The Commission wants the UK to grant four months parental leave for each sex.

The British system is scheduled to change in 2010 to give mothers a full year off work. Cabinet Ministers are at loggerheads over the whole issue, with some wanting to delay the increase in maternal leave. Women and Equality Minister Harriet Harman wants the expanded maternity leave to go forward as scheduled.

All I can say is “George Orwell wouldn’t be surprised.” When the “Equality” Minister is not satisfied with the current radical inequality, and pushes for still greater inequality in parental leave policy, can the Two Minutes Hate be far behind?

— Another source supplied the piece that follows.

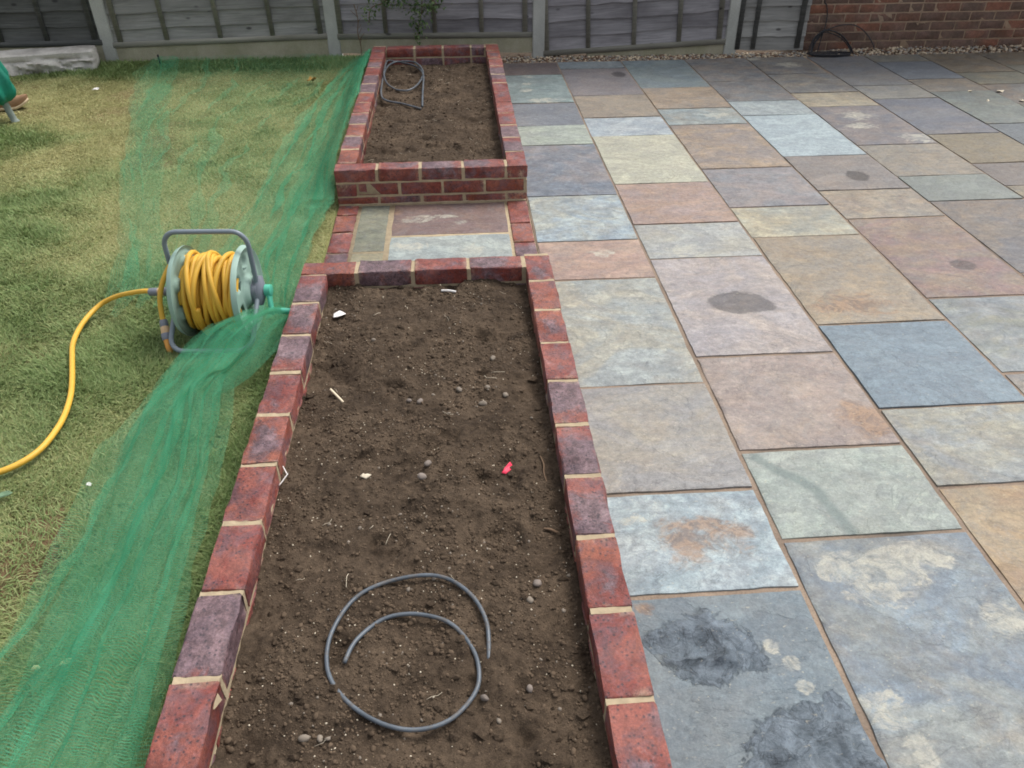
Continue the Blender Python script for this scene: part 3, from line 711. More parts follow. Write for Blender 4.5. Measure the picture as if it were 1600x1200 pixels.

Beyond that, in a country in which women lag behind men in earnings and savings, does it make sense for the Women and Equality Minister to promote policies that exacerbate that inequality? Taking long periods of time off work at a fraction of the usual salary is not calculated to plump up one’s savings account.

This has echoes in the United States. Here the same people, who bewail gender inequalities in earnings and savings loudly resist equality in parenting. The same organizations that want the federal government to set prices for labor so that “comparable” work receives equal pay, lobby frantically to restrict fathers’ rights in family courts.

To put it mildly, that doesn’t make sense. What we know from much data, particularly from the Bureau of Labor Statistics, is that one of the main reasons women in this country work less, earn less and save less than men is because they take time off to care for children. If fathers weren’t so hamstrung by laws and courts that sometimes seem specifically designed to separate them from their children, women could earn more.

And so it is in the UK. It’s not just the radical inequality of parental leave that rankles, although it does. It’s that those who claim to be women’s champions actually work against their best interests. And of course, in the process, they work against fathers too. But you already knew that.